In 1873 he wrote, “Everything seems so prosperous that I feel as if some of us would have to pay a heavy penalty, by and by, for all our happiness. …” That winter Louis Agassiz suffered a stroke and died a week later. Young Anna Agassiz caught pneumonia while caring for her stricken father-in-law and died eight days after that. “Few young men,” wrote Alexander, “have reached my age and have attained … all their ambition might desire, and yet the one thing which I crave for … is wanting. How gladly would I exchange all that I have for what I have lost.”

He never remarried. In time he made a comfortable widower’s life for himself, looked after by his beloved stepmother and giving dinner parties at Newport that were famous for their conviviality and good food. But until the end of his days he could never bear to make the briefest mention of Anna’s death. “I feel as if I were acting a lie,” he said once, “but it is a harmless one which I must make up my mind to keep up for many a long year.”

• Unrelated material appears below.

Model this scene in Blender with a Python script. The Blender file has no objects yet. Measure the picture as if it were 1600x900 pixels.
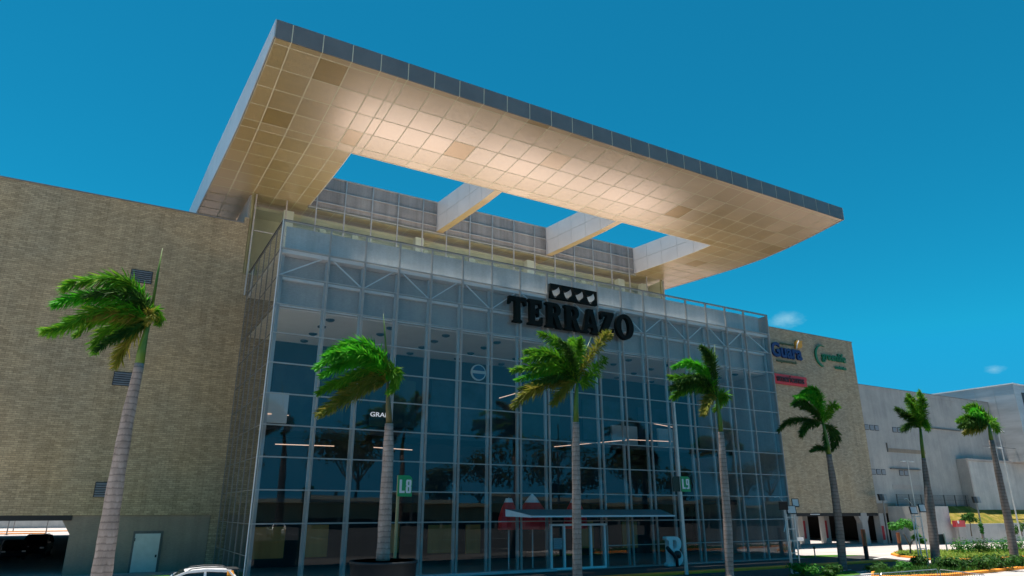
import bpy, bmesh, math, random
from mathutils import Vector, Matrix
random.seed(7)
C = bpy.context.scene.collection
R = math.radians
G = -0.7                                   # ground level

# ------------------------------------------------------------------ camera
F_PX, YAW, PIT = 1067.8, 0.52711, 0.31398
CAM = Vector((-7.510, -41.300, 3.130))
cam_d = bpy.data.cameras.new("camera")
cam = bpy.data.objects.new("camera", cam_d); C.objects.link(cam)
cam.location = CAM; cam.rotation_euler = (math.pi/2 + PIT, 0, -YAW)
cam_d.sensor_width = 36; cam_d.lens = F_PX/1600*36
cam_d.clip_start = 0.1; cam_d.clip_end = 5000
bpy.context.scene.camera = cam
FW = Vector((math.sin(YAW)*math.cos(PIT), math.cos(YAW)*math.cos(PIT), math.sin(PIT)))
RT = Vector((math.cos(YAW), -math.sin(YAW), 0)); UP = RT.cross(FW)

def ray(x, y): return (FW*F_PX + RT*(x-800) - UP*(y-450)).normalized()
def at(x, y, ax, v):
    d = ray(x, y); return CAM + d*((v - CAM[ax])/d[ax])
def gnd(x, y, z=G): return at(x, y, 2, z)

# ------------------------------------------------------------------ materials
def mat(name, col=(.5,.5,.5), rough=.7, metal=0., spec=.5):
    m = bpy.data.materials.new(name); m.use_nodes = True
    b = m.node_tree.nodes["Principled BSDF"]
    b.inputs["Base Color"].default_value = (*col, 1)
    b.inputs["Roughness"].default_value = rough
    b.inputs["Metallic"].default_value = metal
    b.inputs["Specular IOR Level"].default_value = spec
    return m
class NT:
    def __init__(s, m): s.t = m.node_tree; s.b = s.t.nodes.get("Principled BSDF")
    def n(s, typ, **kw):
        nd = s.t.nodes.new(typ)
        for k, v in kw.items():
            if k.startswith("i_"): nd.inputs[k[2:].replace("_", " ")].default_value = v
            else: setattr(nd, k, v)
        return nd
    def l(s, a, b): s.t.links.new(a, b)
    def coord(s, out="Object"): return s.n("ShaderNodeTexCoord").outputs[out]
    def noise(s, vec, scale, detail=4, rough=.6):
        nd = s.n("ShaderNodeTexNoise"); nd.inputs["Scale"].default_value = scale
        nd.inputs["Detail"].default_value = detail; nd.inputs["Roughness"].default_value = rough
        if vec is not None: s.l(vec, nd.inputs["Vector"])
        return nd.outputs["Fac"]
    def ramp(s, fac, stops):
        r = s.n("ShaderNodeValToRGB"); e = r.color_ramp.elements
        while len(e) < len(stops): e.new(.5)
        for el, (p, c) in zip(e, stops): el.position = p; el.color = (*c, 1)
        s.l(fac, r.inputs["Fac"]); return r.outputs["Color"]
    def mix(s, a, b, fac, mode="MIX"):
        m = s.n("ShaderNodeMix", data_type="RGBA", blend_type=mode)
        for v, k in ((fac, 0), (a, 6), (b, 7)):
            if hasattr(v, "is_linked"): s.l(v, m.inputs[k])
            else: m.inputs[k].default_value = v if k == 0 else (*v, 1)
        return m.outputs[2]
    def mapping(s, vec, scale):
        m = s.n("ShaderNodeMapping"); m.inputs["Scale"].default_value = scale; s.l(vec, m.inputs["Vector"]); return m.outputs["Vector"]
    def wallvec(s):
        sx = s.n("ShaderNodeSeparateXYZ"); s.l(s.coord(), sx.inputs[0])
        ad = s.n("ShaderNodeMath", operation="ADD"); s.l(sx.outputs[0], ad.inputs[0]); s.l(sx.outputs[1], ad.inputs[1])
        cb = s.n("ShaderNodeCombineXYZ"); s.l(ad.outputs[0], cb.inputs[0]); s.l(sx.outputs[2], cb.inputs[1])
        return cb.outputs[0]
    def base(s, c): s.l(c, s.b.inputs["Base Color"])
    def bump(s, h, strength=.3, dist=.02):
        b = s.n("ShaderNodeBump"); b.inputs["Strength"].default_value = strength; b.inputs["Distance"].default_value = dist
        s.l(h, b.inputs["Height"]); s.l(b.outputs[0], s.b.inputs["Normal"])

def noisy(name, c1, c2, scale, rough=.8, metal=0., bump=.0, stretch=(1,1,1), lo=.3, hi=.7, spec=.4):
    m = mat(name, c1, rough, metal, spec); t = NT(m)
    v = t.mapping(t.coord(), stretch); f = t.noise(v, scale)
    t.base(t.ramp(f, [(lo, c1), (hi, c2)]))
    if bump: t.bump(f, bump)
    return m

def brick_mat(name, tone):
    m = mat(name, rough=.92, spec=.2); t = NT(m); v = t.wallvec()
    b = t.n("ShaderNodeTexBrick", offset=.5)
    t.l(v, b.inputs["Vector"])
    b.inputs["Scale"].default_value = 1.0; b.inputs["Mortar Size"].default_value = .012; b.inputs["Mortar Smooth"].default_value = .3
    b.inputs["Brick Width"].default_value = .42; b.inputs["Row Height"].default_value = .13; b.inputs["Bias"].default_value = -.1
    k = lambda r, g, bl: (r*tone[0], g*tone[1], bl*tone[2], 1)
    b.inputs["Color1"].default_value = k(.42, .38, .31); b.inputs["Color2"].default_value = k(.28, .25, .20); b.inputs["Mortar"].default_value = k(.20, .18, .145)
    n1 = t.noise(t.mapping(v, (8, 13, 1)), 1.0, 3, .7)
    c = t.mix(b.outputs["Color"], t.ramp(n1, [(.3, (.74,.74,.74)), (.72, (1.22,1.21,1.17))]), 1.0, "MULTIPLY")
    n2 = t.noise(v, .12, 4)
    c = t.mix(c, t.ramp(n2, [(.35, (.86,.9,.92)), (.65, (1.08,1.03,.94))]), 1.0, "MULTIPLY")
    # rain streaks running down from the coping
    n3 = t.noise(t.mapping(v, (1.6, .05, 1)), 1.0, 5, .7)
    c = t.mix(c, t.ramp(n3, [(.3, (.72,.72,.71)), (.55, (1,1,1))]), .8, "MULTIPLY")
    t.base(c); t.bump(b.outputs["Fac"], -.5, .02)
    return m

def concrete_wall(name, c, streak=.6, seam=None):
    m = mat(name, c, .9, spec=.2); t = NT(m); v = t.wallvec()
    n1 = t.noise(t.mapping(v, (1.3, .07, 1)), 1.0, 6, .7)
    n2 = t.noise(v, .35, 6, .65)
    k = t.ramp(n1, [(.32, (.62,.62,.6)), (.6, (1,1,1))])
    col = t.mix(c, k, streak, "MULTIPLY")
    col = t.mix(col, t.ramp(n2, [(.3, (.78,.79,.8)), (.7, (1.1,1.09,1.05))]), 1.0, "MULTIPLY")
    n3 = t.noise(t.mapping(v, (4,14,1)), 1.2, 3, .7)
    col = t.mix(col, t.ramp(n3, [(.3, (.88,.88,.88)), (.7, (1.08,1.08,1.08))]), 1.0, "MULTIPLY")
    t.base(col); t.bump(n3, .15)
    return m

def glass_mat(name, tint, f0, wave=.10, fin=.9):
    m = bpy.data.materials.new(name); m.use_nodes = True; t = NT(m); nt = m.node_tree
    nt.nodes.remove(t.b); out = nt.nodes["Material Output"]
    tr = t.n("ShaderNodeBsdfTransparent"); tr.inputs[0].default_value = (*tint, 1)
    gl = t.n("ShaderNodeBsdfGlossy"); gl.inputs["Roughness"].default_value = .004; gl.inputs[0].default_value = (.96,.98,1,1)
    lw = t.n("ShaderNodeLayerWeight"); lw.inputs["Blend"].default_value = .5
    pw = t.n("ShaderNodeMath", operation="POWER"); t.l(lw.outputs["Facing"], pw.inputs[0]); pw.inputs[1].default_value = 4.0
    ml = t.n("ShaderNodeMath", operation="MULTIPLY_ADD"); t.l(pw.outputs[0], ml.inputs[0]); ml.inputs[1].default_value = fin - f0; ml.inputs[2].default_value = f0
    # each pane bows a little: slow ripple plus a pane-to-pane tilt
    nz = t.noise(t.mapping(t.coord(), (.55,.55,.8)), 1.0, 1, .4)
    bp = t.n("ShaderNodeBump"); bp.inputs["Strength"].default_value = wave; bp.inputs["Distance"].default_value = .12
    t.l(nz, bp.inputs["Height"]); t.l(bp.outputs[0], gl.inputs["Normal"])
    mx = t.n("ShaderNodeMixShader"); t.l(ml.outputs[0], mx.inputs[0]); t.l(tr.outputs[0], mx.inputs[1]); t.l(gl.outputs[0], mx.inputs[2])
    t.l(mx.outputs[0], out.inputs["Surface"])
    return m

def leaf_mat(name, dark, light, tip=None, trans=.35):
    m = mat(name, dark, .55, spec=.15); t = NT(m); nt = m.node_tree; out = nt.nodes["Material Output"]
    n1 = t.noise(t.coord(), 1.1, 3)
    rnd = t.n("ShaderNodeNewGeometry").outputs["Random Per Island"]
    c = t.mix(t.ramp(n1, [(.35, dark), (.65, light)]), tip or light, t.ramp(rnd, [(.72, (0,0,0)), (1, (.8,.8,.8))]))
    t.base(c)
    tl = t.n("ShaderNodeBsdfTranslucent"); t.l(c, tl.inputs[0])
    mx = t.n("ShaderNodeMixShader"); mx.inputs[0].default_value = trans
    t.l(t.b.outputs[0], mx.inputs[1]); t.l(tl.outputs[0], mx.inputs[2]); t.l(mx.outputs[0], out.inputs["Surface"])
    return m

def emit(name, col, s):
    m = mat(name, col); b = m.node_tree.nodes["Principled BSDF"]
    b.inputs["Emission Color"].default_value = (*col, 1); b.inputs["Emission Strength"].default_value = s
    return m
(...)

HE WAS by no means idle. He raised the funds to complete his father’s Museum of Comparative Zoology—$1,215 came in from the Calumet miners—and embarked on a series of exploratory voyages that would occupy the rest of his life. Here, too, in his oceanographic studies, he honored the memory of his father. The elder Agassiz could never bring himself to accept Darwin’s theory of evolution, holding to the end that only God could bring about new species. Alexander knew better than to attack the Englishman on that, but for a quarter of a century he kept up a relentless drumfire against Darwin’s theories of atoll formation.

During those years he never ceased his researches, and they won him honor after honor: England awarded him the Victoria Research Medal; France made him an Officer of the Legion of Honor; and before his death in 1910 the house of Hohenzollern overlooked the insults he had offered it a lifetime before to make him a Knight of the Order of Merit of Prussia.